Why shouldn't the focus be on the working class? Labour must awaken; otherwise you just get populist politics based on advertising.

(I don't know what it is with Petra Kelly. The green movement in Germany was a spooked-up diversion from, and replacement of, a) opposition focused on the working class, b) the 'political soldier' Bonny-and-Clyde crap, and c) anti-Americanism. People can talk about red-green, but a colour other than red was deliberately chosen. A shape could have been chosen instead, such as a circle).
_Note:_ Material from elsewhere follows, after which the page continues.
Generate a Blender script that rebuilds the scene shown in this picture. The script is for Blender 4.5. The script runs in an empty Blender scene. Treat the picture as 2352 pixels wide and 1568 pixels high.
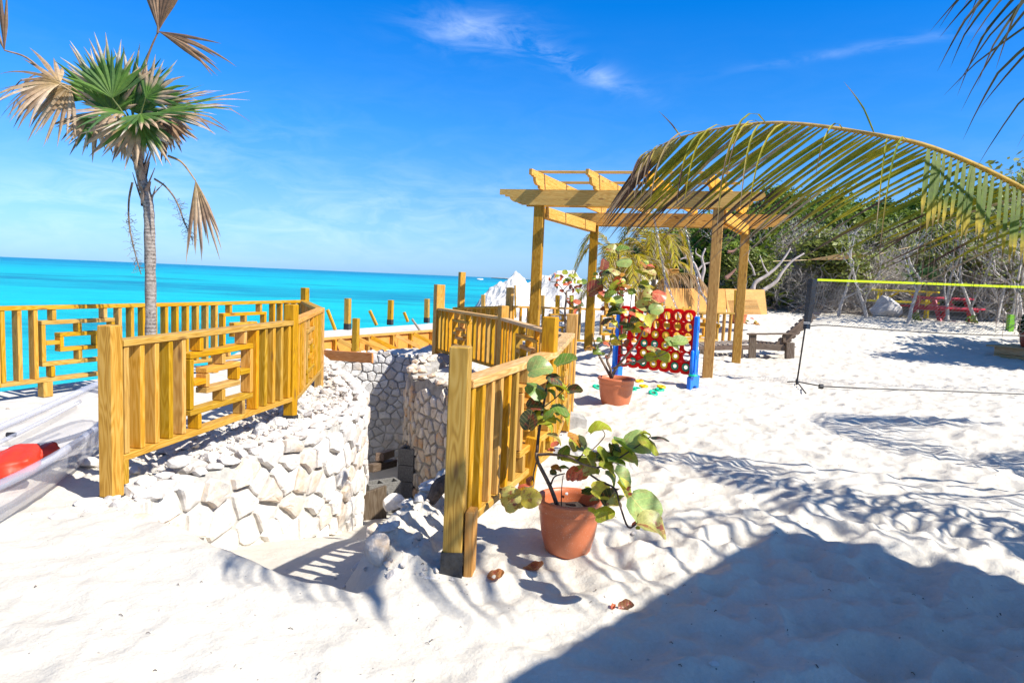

In the UK, when middle class people say "it's always the middle class that gets crapped on", they're generally speaking against welfare, in the belief that the authorities do too much to "help" the poor, while poor old "middle Harry" gets forgotten about. Aw, how hard it must be for them, on only twice the average income. It's always a right-wing low-tax position. They might not have read 'Atlas shrugged' (thank God), but they do believe that middle class people are the most hard-working (!) They forget to notice the working class majority.

Joseph Cannon said...

b, I should have been more careful in my phrasing. I meant "middle class" as most Americans define the term, which differs from the way the rest of the world defines it.

Americans consider much of the working class (except for the minimum wage sector of the working class) to be "middle." In this country, if you're paid more than -- what? Let's say ten, maybe eleven bucks an hour, you're in the middle.

I know that this distinction doesn't make sense from a Euro perspective. But you know how Americans like to flatter themselves...

And I think calling Petra "spooked up" is silly. At any rate, I wasn't very paranoid in 1981.